Fifth, education is the foundation of sustainable poverty eradication efforts. Free primary and secondary education should be available to all African children as part of any serious anti-poverty initiative in Africa. In particular, African female children should have the opportunity to know how to read and write.

Sixth, anti-poverty eradication programs in Africa must take advantage of the natural entrepreneurial abilities of Africans. Africans like to trade on goods and services, and have done so for centuries. Creating opportunities for Africans to become small-scale business men and women are critical. To make this happen, governments in Africa should create enabling regulatory environments that encourage budding entrepreneurs to push ahead with their ideas and motivate large-scale entrepreneurs and foreign investors to plan for the long-term. An enabling small and medium enterprises (SME) environment will also include investments in infrastructure in the areas of road networks, electricity, telecommunication, water and sanitation. Nurturing a sustainable private sector in Africa should be a major strategic objective of poverty eradication programs in Africa.

Seventh, the challenge of translating international, continental and national anti-poverty programs into verifiable impact at personal and family levels remains daunting. To avoid the scenario whereby earmarks or press conferences on antipoverty effort become more important than actual expenditures on the ground, the most important barometer of success should be measurable at personal, family or household levels. For example, in Zambia, a serious anti-poverty eradication program in Lusaka for individuals living on less than one dollar a day must show trend data that documents the additional numbers of individuals in a defined period that are no longer living in extreme poverty in the city. This is also applicable if the anti-poverty program is for all Zambians.

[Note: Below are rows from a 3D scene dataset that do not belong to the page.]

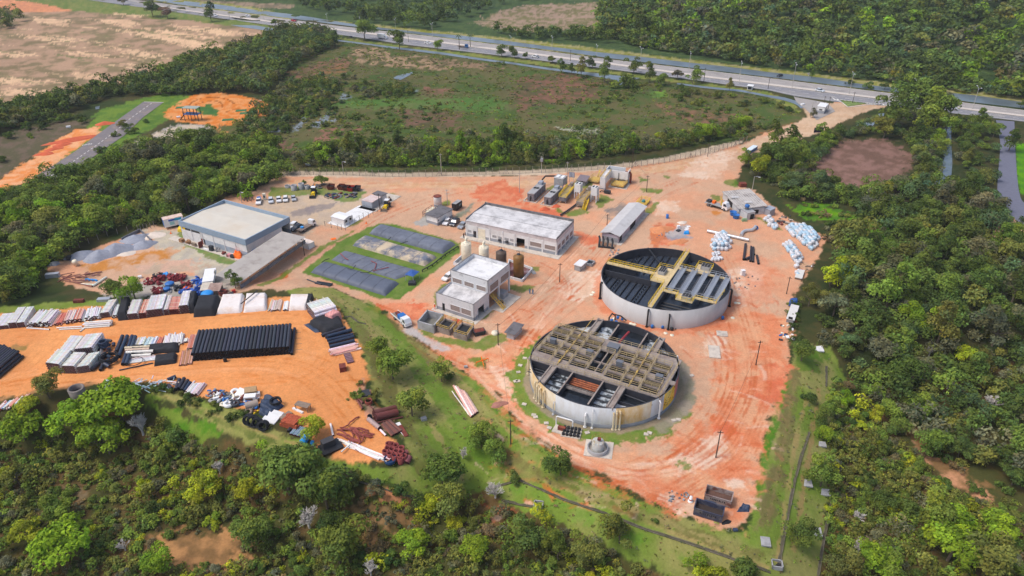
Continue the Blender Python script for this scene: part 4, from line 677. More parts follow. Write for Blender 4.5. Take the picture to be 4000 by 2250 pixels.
mb=MB(); mb.bx(W_*.79,W_,-3.5,-.2,-.3,.085); st=at(mb.build('bay_ramp',mConc),o,a); st['kind']='structure'
# --- long white process building in the middle
o,a,W_,D_=bframe((2174,998),(1820,921),(2246,929)); mh=thing('process_building','long white industrial building with grey sheet roof in the middle of the plant','building',o,a); ring=[(0,0),(W_,0),(W_,D_),(0,D_)]
opsL=[(1-.43,1-.34,0,3.1)]
mb=MB()
for p,q,ops in((ring[0],ring[1],[]),(ring[1],ring[2],[]),(ring[2],ring[3],[]),(ring[3],ring[0],opsL)): wside(mb,p,q,0,1.05,ops,mi=1); wside(mb,p,q,1.05,4.1,ops,mi=0); wside(mb,p,q,4.1,5.3,[],mi=2)
mb.build('wall',[mWhite,mGreyBand,mPinkish],mh)
mb=MB(); mb.bx(W_-.3,W_,0,D_,5.3,6.25); mb.bx(.3,W_-.3,D_-.3,D_,5.3,6.0); mb.bx(.3,W_-.3,0,.25,5.3,5.75); mb.build('parapet',mParIn,mh)
def roofpan(mb,x0,z0,x1,z1,y0,y1,th=.1): mb.add([(x0,y0,z0),(x1,y0,z1),(x1,y1,z1),(x0,y1,z0),(x0,y0,z0-th),(x1,y0,z1-th),(x1,y1,z1-th),(x0,y1,z0-th)],[(0,1,2,3),(7,6,5,4),(0,4,5,1),(3,2,6,7),(0,3,7,4),(1,5,6,2)])
mb=MB(); roofpan(mb,-.15,5.42,4.6,5.95,.27,D_-.32); roofpan(mb,4.85,5.95,W_-.34,5.5,.27,D_-.32); mb.build('roof',mMetalRoof,mh)
mb=MB(); mb.bx(4.6,4.85,.27,D_-.32,5.7,5.8); mb.build('ridge_gap',mDark,mh)
for f0,f1,z0,z1 in((.01,.125,1.5,2.9),(.16,.28,1.5,2.9)): panel(mh,'window',mLouv,ring[3],ring[0],1-f1,1-f0,z0,z1,.04,fr=mWhiteP)
for f0,f1 in((.455,.50),(.515,.56),(.59,.63),(.65,.695),(.935,.975)): panel(mh,'window',mGreyConc,ring[3],ring[0],1-f1,1-f0,1.5,2.3,.04)
panel(mh,'cream_door',mIvory,ring[3],ring[0],1-.855,1-.775,.02,3.5,.05); panel(mh,'glass_door',mGlass,ring[3],ring[0],1-.912,1-.87,.02,2.3,.05); panel(mh,'dark_interior',mDark,(3,ring[3][1]),(3,0),1-.5,1-.3,0,3.2,0)
for k in range(4): panel(mh,'window',mLouv,ring[0],ring[1],.04+k*.24,.21+k*.24,1.5,3.0,.04,fr=mWhiteP)
mb=MB()
for f in(.0,.143,.295,.445,.575,.72,.862,.985): mb.bx(-.14,0,D_*f,D_*f+.4,0,4.15)
for f in(.0,.235,.475,.715,.965): mb.bx(W_*f,W_*f+.35,-.12,0,0,4.15)
mb.build('pilaster',mWhite,mh)
for f in (.53,.61): mb=MB(); mb.box((-.3,D_*f,1.1),(.35,.9,.7)); mb.build('air_conditioner',mSteel,mh)
mb=MB(); mb.bx(-2.2,-.02,-1.5,D_+1,-.3,.13); mb.bx(-.02,W_+1,-1.5,-.02,-.3,.13); st=at(mb.build('building_apron',mConc),o,a); st['kind']='structure'
# --- two-storey control building
o,a,W_,D_=bframe((1852,1255),(1706,1206),(1902,1206)); U_=10.9; ch=thing('control_building','two storey white control building with stained walls beside the silos','building',o,a)
ring=[(0,0),(W_,0),(W_,D_),(0,D_)]
mb=MB()
for p,q,ops in((ring[0],ring[1],[(.3,.72,0,2.7)]),(ring[3],ring[0],[(.16,.23,0,2.4)]),(ring[2],ring[3],[])): wside(mb,p,q,0,1.0,ops,mi=1); wside(mb,p,q,1.0,4.9,ops)
xr=W_+U_; rr=[(W_,0),(xr,0),(xr,D_),(W_,D_)]
for p,q in zip(rr,rr[1:]+rr[:1]): wside(mb,p,q,4.2,8.4)
wside(mb,(W_+.3,5),(xr,5),0,4.2); wside(mb,(xr,5.2),(xr,D_),0,4.2); wside(mb,(xr,D_),(W_,D_),0,4.2); wside(mb,(W_,D_),(W_,0),0,4.2)
mb.bx(W_,xr,.25,D_-.25,4.2,4.45)
mb.build('wall',[mWhiteOld,mGreyBand],ch)
mb=MB()
for x in(W_+.25,W_+U_*.5,xr-.25): mb.bx(x-.2,x+.2,.02,.42,0,4.2)
mb.build('column',mWhite,ch)
mb=MB(); mb.bx(W_+.27,xr-.27,.27,D_-.27,7.15,7.35); mb.build('upper_roof',mat('white_deck',lin(220,220,220),.8,var=.06,scale=.5,dirt=lin(150,148,150),dscale=.35,dlim=(.5,.8)),ch)
mb=MB(); roofpan(mb,.27,3.7,W_-.02,4.5,.27,D_-.27,.15); mb.build('lower_roof',mMetalRoof,ch)
mb=MB(); mb.bx(W_+.02,xr-.02,.02,.23,8.4,8.48); mb.bx(W_+.02,xr-.02,D_-.23,D_-.02,8.4,8.48); mb.bx(xr-.23,xr-.02,.25,D_-.25,8.4,8.48); mb.bx(W_+.02,W_+.23,.25,D_-.25,8.4,8.48); mb.bx(.02,W_-.02,.02,.23,4.9,4.97); mb.bx(.02,.23,.25,D_-.02,4.9,4.97); mb.bx(.25,W_,D_-.23,D_-.02,4.9,4.97); mb.build('parapet_coping',mParIn,ch)
for k in range(3): panel(ch,'window',mLouv,(W_,D_),(W_,0),.06+k*.32,.31+k*.32,5.1,6.4,.05,fr=mWhiteP)
for k in range(2): panel(ch,'window',mLouv,rr[0],rr[1],.08+k*.48,.45+k*.48,4.7,6.7,.05,fr=mWhiteP)
for f in(.39,.68): panel(ch,'window',mLouv,ring[3],ring[0],f,f+.25,1.3,2.9,.05,fr=mWhiteP)
panel(ch,'door',mDark,ring[3],ring[0],.16,.23,0,2.4,-.1); panel(ch,'dark_interior',mDark,(.5,2),(W_-.5,2),0,1,0,3.3,0)
mb=MB(); mb.bx(W_+.3,W_+9.5,-4.2,0,-.3,.16); mb.bx(-1.2,W_+.3,-1.2,D_+1,-.3,.1); st=at(mb.build('building_apron',mConc),o,a); st['kind']='structure'
st=thing('staircase','yellow steel staircase under the control building overhang','staircase',o+Matrix.Rotation(a,3,'Z')@Vector((W_+1.6,-.2,.15)),a)
mb=MB(); mb.beam((0,-3.4,0),(0,.6,3.2),.12,.3); mb.beam((1.1,-3.4,0),(1.1,.6,3.2),.12,.3); mb.build('stringer',mDullYel,st)
mb=MB()
for i in range(11): mb.box((.55,-3.2+i*.36,.15+i*.29),(1.0,.3,.05))
mb.build('tread',mDullYel,st)
mb=MB()
for x in(0,1.1):
    mb.beam((x,-3.4,1),(x,.6,4.1),.07)
    for k in range(4): mb.beam((x,-3.4+k*1.3,.05+k*1.04),(x,-3.4+k*1.3,1.05+k*1.03),.07)
mb.build('handrail',mDullYel,st)
# --- small buildings: gabled / slab roofed
def hut(name,label,Bp,Lp,Rp,top,wallM,roofM,over=.35,style='slab',wins=(),door=None,band=None,h=None,roofname='roof',cat='building',pitch=.35):
    o,a,W,D=bframe(Bp,Lp,Rp); h=h or up(o,*top)-o.z; t=thing(name,label,cat,o,a); ring=[(0,0),(W,0),(W,D),(0,D)]
    mb=MB()
    for p,q in zip(ring,ring[1:]+ring[:1]):
        if band: wside(mb,p,q,0,band,th=.15,mi=1); wside(mb,p,q,band,h-.12,th=.15)
        else: wside(mb,p,q,0,h-.12,th=.15)
    mb.build('wall',[wallM,mGreyBand],t); mb=MB()
    if style=='slab': mb.bx(-over,W+over,-over,D+over,h-.11,h+.06)
    elif style=='mono': roofpan(mb,-over,h-.1,W+over,h+pitch,-over,D+over,.1)
    elif style=='gable': roofpan(mb,-over,h-.08,W/2,h+pitch,-over,D+over,.09); roofpan(mb,W/2,h+pitch,W+over,h-.08,-over,D+over,.09)
    elif style=='gabley':
        for y0,z0,y1,z1 in((-over,h-.08,D/2,h+pitch),(D/2,h+pitch,D+over,h-.08)): mb.add([(-over,y0,z0),(W+over,y0,z0),(W+over,y1,z1),(-over,y1,z1),(-over,y0,z0-.09),(W+over,y0,z0-.09),(W+over,y1,z1-.09),(-over,y1,z1-.09)],[(0,1,2,3),(7,6,5,4),(0,4,5,1),(1,5,6,2),(2,6,7,3),(3,7,4,0)])
    if mb.v: mb.build(roofname,roofM,t)
    for side,f0,f1,z0,z1,M in wins: p,q=(ring[3],ring[0]) if side=='L' else (ring[0],ring[1]); panel(t,'window',M,p,q,f0,f1,z0,z1,.03)
    if door: side,f0,f1,z1,M=door; p,q=(ring[3],ring[0]) if side=='L' else (ring[0],ring[1]); panel(t,'door',M,p,q,f0,f1,.02,z1,.04)
    return t,o,a,W,D,h
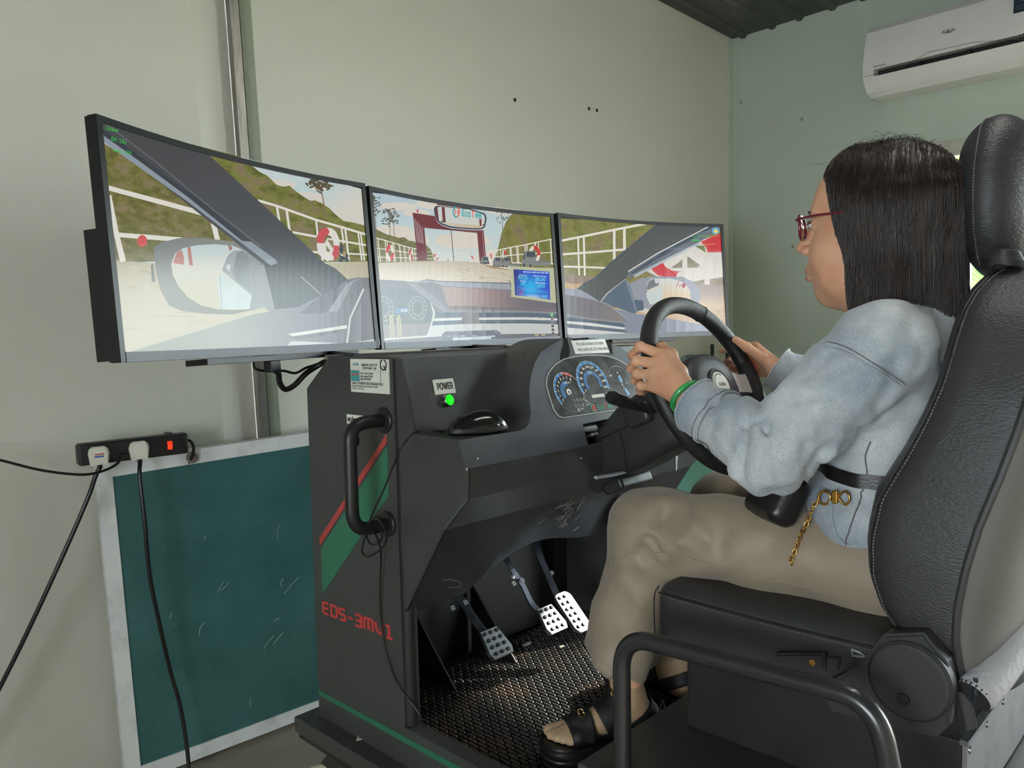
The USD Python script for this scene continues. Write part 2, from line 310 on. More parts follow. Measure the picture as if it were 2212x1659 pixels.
mat('seat_leather', (50, 50, 52), .46, c2=(46, 46, 47), scale=5, bump=.35, bscale=190, bdist=.004, stretch=(1, 1, 2.2)); mat('seat_plain', (50, 51, 53), .5, c2=(45, 45, 46), scale=6, bump=.1, bscale=320, bdist=.002); mat('seat_grey', (98, 96, 91), .5, c2=(104, 101, 96), scale=6, bump=.1, bscale=200, bdist=.003); mat('pocket_cloth', (172, 170, 172), .6, bump=.3, bscale=120); mat('thread', (104, 100, 96), .6); mat('seat_plastic', (46, 46, 48), .42, bump=.12, bscale=500, bdist=.001)
mat('tube_paint', (38, 38, 40), .3, c2=(44, 44, 45), scale=9, coat=.3); mat('bellows', (44, 43, 41), .55, c2=(52, 50, 46), scale=8)
mat('mouse_gloss', (20, 20, 21), .16, coat=.5); mat('mouse_matt', (26, 26, 27), .5)
mat('paper', (226, 226, 222), .6); mat('tape_black', (18, 18, 19), .22); mat('tape_clear', (150, 152, 154), .18, trans=.6)
mat('skin', (214, 166, 134), .46, c2=(206, 152, 120), scale=16, sss=.12, bump=.06, bscale=500, bdist=.001, spec=.4); mat('nail', (222, 168, 148), .25, sss=.2); mat('lips', (182, 110, 100), .4, sss=.2); mat('eye_white', (226, 220, 214), .2); mat('eye_dark', (24, 18, 16), .15); mat('brow', (70, 54, 46), .7)
mat('stocking', (176, 148, 116), .5, c2=(170, 142, 110), scale=20, sheen=.15)
mat('glasses', (112, 28, 48), .22, coat=.4); mat('glasses_silver', (190, 186, 184), .25, .9)
mat('trousers', (148, 134, 115), .55, c2=(142, 128, 110), scale=9, sheen=.25, bump=.05, bscale=900, bdist=.001); mat('bag_leather', (24, 23, 24), .34, bump=.2, bscale=260, bdist=.002); mat('jade', (34, 140, 74), .14, c2=(72, 176, 104), scale=24, coat=.5, sss=.2)
mat('sandal_cloth', (18, 18, 20), .6, bump=.2, bscale=600, bdist=.001); mat('sandal_sole', (20, 20, 22), .34)
mat('debris', (214, 206, 186), .7); mat('leaf_brown', (120, 92, 66), .7)
mat('outside_ground', (150, 140, 112), .8, c2=(120, 126, 84), scale=2)
mat('trunk', (120, 96, 72), .8); mat('box_dark', (34, 34, 38), .5); mat('cream', (214, 206, 184), .6)
mat('sheet_grey', (150, 148, 148), .35, .55, rvar=.05, scale=20)
def leaf_mat(name, c, c2):
    MAT[name] = usdkit.material(stage, '/World/Looks/' + name, {'tc': ('texture_coordinate', {}), 'n': ('noise_texture', {'scale': 7., 'detail': 3.}), 'r': ('rgb_ramp', {'ramp': [(.3, lin(c)), (.7, lin(c2))]}),
        'd': ('principled_bsdf', {'roughness': .45}), 't': ('translucent_bsdf', {}), 'm': ('mix_closure', {'fac': .45})},
        [('tc.object', 'n.vector'), ('n.fac', 'r.fac'), ('r.color', 'd.base_color'), ('r.color', 't.color'), ('d.BSDF', 'm.closure1'), ('t.BSDF', 'm.closure2')], surface='m.closure')
leaf_mat('leaf', (78, 112, 44), (140, 152, 70)); leaf_mat('leaf_dry', (150, 130, 80), (186, 168, 112)); leaf_mat('palm', (84, 140, 62), (120, 168, 84))
MAT['pane'] = usdkit.material(stage, '/World/Looks/pane', {'f': ('fresnel', {'IOR': 1.45}), 't': ('transparent_bsdf', {'color': (.93, .96, .94)}), 'g': ('glossy_bsdf', {'roughness': .02}), 'm': ('mix_closure', {})}, [('f.fac', 'm.fac'), ('t.BSDF', 'm.closure1'), ('g.BSDF', 'm.closure2')], surface='m.closure')
MAT['lens'] = usdkit.material(stage, '/World/Looks/lens', {'f': ('fresnel', {'IOR': 1.12}), 't': ('transparent_bsdf', {'color': (.97, .98, .98)}), 'g': ('glossy_bsdf', {'roughness': .02}), 'm': ('mix_closure', {})}, [('f.fac', 'm.fac'), ('t.BSDF', 'm.closure1'), ('g.BSDF', 'm.closure2')], surface='m.closure')
# a lit screen: per-vertex picture colours, a fine grain for grass and gravel, and a satin front that mirrors the window
MAT['screen'] = usdkit.material(stage, '/World/Looks/screen', {'a': ('attribute', {'attribute': 'col'}), 'p': ('principled_bsdf', {'base_color': (.012, .012, .013), 'roughness': .17, 'specular_ior_level': .27, 'emission_strength': .98})},
    [('a.color', 'p.emission_color')], surface='p.BSDF')
# washed denim: blue twill faded along folds and seams
MAT['denim'] = usdkit.material(stage, '/World/Looks/denim', {'tc': ('texture_coordinate', {}), 'n': ('noise_texture', {'scale': 5.5, 'detail': 6., 'roughness': .62}), 'r': ('rgb_ramp', {'ramp': [(0., lin((116, 130, 148))), (.36, lin((142, 153, 163))), (.5, lin((172, 179, 183))), (.64, lin((198, 202, 202))), (1., lin((212, 214, 212)))]}),
    'w': ('noise_texture', {'scale': 420., 'detail': 2.}), 'wr': ('map_range', {'from_min': .3, 'from_max': .7, 'to_min': .84, 'to_max': 1.1}), 'mx': ('mix', {'mix_type': 'multiply', 'fac': 1.}), 'b': ('bump', {'strength': .25, 'distance': .0012}),
    'p': ('principled_bsdf', {'roughness': .85, 'specular_ior_level': .25, 'sheen_weight': .2})},
    [('tc.object', 'n.vector'), ('n.fac', 'r.fac'), ('tc.object', 'w.vector'), ('w.fac', 'wr.value'), ('r.color', 'mx.color1'), ('wr.result', 'mx.color2'), ('mx.color', 'p.base_color'), ('w.fac', 'b.height'), ('b.normal', 'p.normal')], surface='p.BSDF')
MAT['denim_thread'] = MAT['thread']
# dark brown hair
MAT['hair'] = usdkit.material(stage, '/World/Looks/hair', {'tc': ('texture_coordinate', {}), 'mp': ('mapping', {'scale': (60., 60., 4.)}), 'n': ('noise_texture', {'scale': 3., 'detail': 5.}), 'r': ('rgb_ramp', {'ramp': [(.3, lin((26, 20, 18))), (.55, lin((44, 33, 28))), (.75, lin((74, 54, 42)))]}), 'b': ('bump', {'strength': .5, 'distance': .003}), 'p': ('principled_bsdf', {'roughness': .36, 'specular_ior_level': .5})},
    [('tc.object', 'mp.vector'), ('mp.vector', 'n.vector'), ('n.fac', 'r.fac'), ('r.color', 'p.base_color'), ('n.fac', 'b.height'), ('b.normal', 'p.normal')], surface='p.BSDF')
# ---------------------------------------------------------------- the room shell (frame R: from the camera, z = -1.40 is the floor)
YB, XR, XL, YF, ZF = 2.488, 3.40, -1.90, -2.20, -1.40
EX, EY, EZ = A([1., 0, 0]), A([0, 1., 0]), A([0, 0, 1.])
ZE = 1.161; SL = (1.2428 - ZE) / (XR - 2.8526); XRG = .75; ZR = ZE + SL * (XR - XRG)
struct('floor', bx((XL, YF, ZF - .08), (XR, YB, ZF)), 'floor_tile')
w = thing('wall_back', None, None, (0, YB, ZF), fr='R', kind='structure')
def gable(x): return ZE + SL * (XR - x) if x > XRG else ZR - SL * (XRG - x)
def wall_piece(x0, x1, y):
    xs = [x0] + [x for x in (XRG,) if x0 < x < x1] + [x1]
    return prism([(x0, ZF), (x1, ZF)] + [(x, gable(x) + .03) for x in reversed(xs)], (0, y, 0), EX, EZ, -.08)
part(w, 'wall_panel', wall_piece(.985, XR, YB), 'wall_paint', 'R', False)
P_ = [(XL, YB - .012), (.800, YB - .012), (.838, YB - .004), (.912, YB + .014), (.912, YB + .08), (XL, YB + .08)]
part(w, 'wall_panel', prism(P_, (0, 0, ZF), EX, EY, gable(.9) + .02 - ZF), 'wall_paint', 'R', False)
t1 = thing('trim_1', None, None, (.95, YB, ZF), fr='R', kind='structure')
hz = gable(.95) - ZF
part(t1, 'channel', prism([(.914, YB - .03), (.938, YB - .03), (.938, YB + .02), (.914, YB + .02)], (0, 0, ZF), EX, EY, hz), 'aluminium', 'R', False)
part(t1, 'channel_lip', bx((.910, YB - .034, ZF), (.916, YB - .0, ZF + hz)), 'aluminium', 'R', False)
part(t1, 'gap', bx((.938, YB + .004, ZF), (.951, YB + .06, ZF + hz)), 'gap_dark', 'R', False)
part(t1, 'cover_strip', bx((.951, YB - .002, ZF), (.987, YB + .05, ZF + hz)), 'post_paint', 'R', False)
struct('trim_2', join([bx((XR - .035, YB - .004, ZF), (XR, YB + .0, ZE)), bx((XR - .004, YB - .035, ZF), (XR, YB, ZE))]), 'corner_paint', 'R')
WY0, WY1, WZ0, WZ1 = .34, 1.66, -.52, .47
hole = prism(Polygon([(YF, ZF), (YB + .08, ZF), (YB + .08, ZE + .03), (YF, ZE + .03)], [[(WY0, WZ0), (WY1, WZ0), (WY1, WZ1), (WY0, WZ1)], [(-1.75, ZF + .001), (-.55, ZF + .001), (-.55, ZF + 2.12), (-1.75, ZF + 2.12)]]), (XR, 0, 0), EY, EZ, .08, w=EX)
struct('wall_right', hole, 'wall_paint_mint', smooth=False)
struct('wall_left', prism(Polygon([(YF, ZF), (YB, ZF), (YB, gable(XL)), (YF, gable(XL))], [[(-1.2, -.5), (.3, -.5), (.3, .5), (-1.2, .5)]]), (XL, 0, 0), EY, EZ, .08, w=-EX), 'wall_paint', smooth=False)
w2 = thing('added_window_2', None, None, (XL, -1.2, -.5), fr='R', kind='structure')  # unseen window, added in the left wall to go with the fill light
part(w2, 'frame', prism(Polygon([(-1.2, -.5), (.3, -.5), (.3, .5), (-1.2, .5)], [[(-1.165, -.465), (.265, -.465), (.265, .465), (-1.165, .465)]]), (XL + .01, 0, 0), EY, EZ, .05, w=-EX), 'window_frame', 'R', False)
fr_ = Polygon([(XL, ZF), (XR, ZF), (XR, gable(XR)), (XRG, ZR), (XL, gable(XL))])
struct('wall_front', prism(fr_, (0, YF, 0), EX, EZ, .08, w=-EY), 'wall_paint', smooth=False)
d1 = thing('door_1', None, None, (XR, -1.15, ZF), fr='R', kind='structure')
part(d1, 'door_frame', prism(Polygon([(-1.79, ZF), (-.51, ZF), (-.51, ZF + 2.16), (-1.79, ZF + 2.16)], [[(-1.75, ZF + .001), (-.55, ZF + .001), (-.55, ZF + 2.12), (-1.75, ZF + 2.12)]]), (XR - .012, 0, 0), EY, EZ, .09, w=EX), 'window_frame', 'R', False)
# the ceiling: dark ribbed steel sheets running up the slope
ce = thing('ceiling', None, None, (XRG, 0, ZR), fr='R', kind='structure')
Y = YF - .1
k = 0
sl = nrm((-1, 0, SL)); up_ = nrm((SL, 0, 1)); L_ = (XR + .02 - XRG) / -sl[0] * -1
L_ = (XR + .10 - XRG) * math.hypot(1, SL)
while Y < YB + .1:
    pr = [(0, 0), (.045, 0), (.055, -.012), (.075, -.012), (.085, 0), (.205, 0), (.215, -.012), (.235, -.012), (.245, 0), (.30, 0)]
    pr = pr + [(a, b + .006) for a, b in reversed(pr)]
    part(ce, 'roof_sheet', prism(pr, (XR + .10, Y, ZE - .10 * SL), EY, up_, L_, w=sl), 'roof_metal', 'R', False)
    Y += .30
part(ce, 'far_slope', bx((XL, YF - .08, 0), (XRG, YB + .08, .01)) if False else prism([(XL, gable(XL)), (XRG, ZR), (XRG, ZR + .02), (XL, gable(XL) + .02)], (0, YF - .08, 0), EX, EZ, YB - YF + .16, w=EY), 'roof_metal', 'R', False)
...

Finally, present day policy makers can make poverty history for all African newborns. Poverty eradication efforts in Africa should give every newborn a healthy and a fair start in life. To achieve this scenario, every African newborn should benefit from early childhood development programs that lead to age-appropriate and culturally relevant development milestones. These early childhood investments should also include quality health care, cognitive development skills, and, compulsory primary and secondary school education. To make poverty history for Africa’s newborn, all policies or programs that are anti-children will have to end. Wars and conflicts in Africa will also end since children pay a terrible price and some become child soldiers. Africa’s debt burden will be resolved so that no newborn African enters the world already indebted to financiers and bankers. There should be drastic curtailing of corruption in Africa since children often pay a higher burden as parents lose work and social services break down.

Poverty can become history in Africa if African leaders, their peoples and their Western friends join hands and implement long-term programs that have verifiable impact at individual, family or household levels in the continent.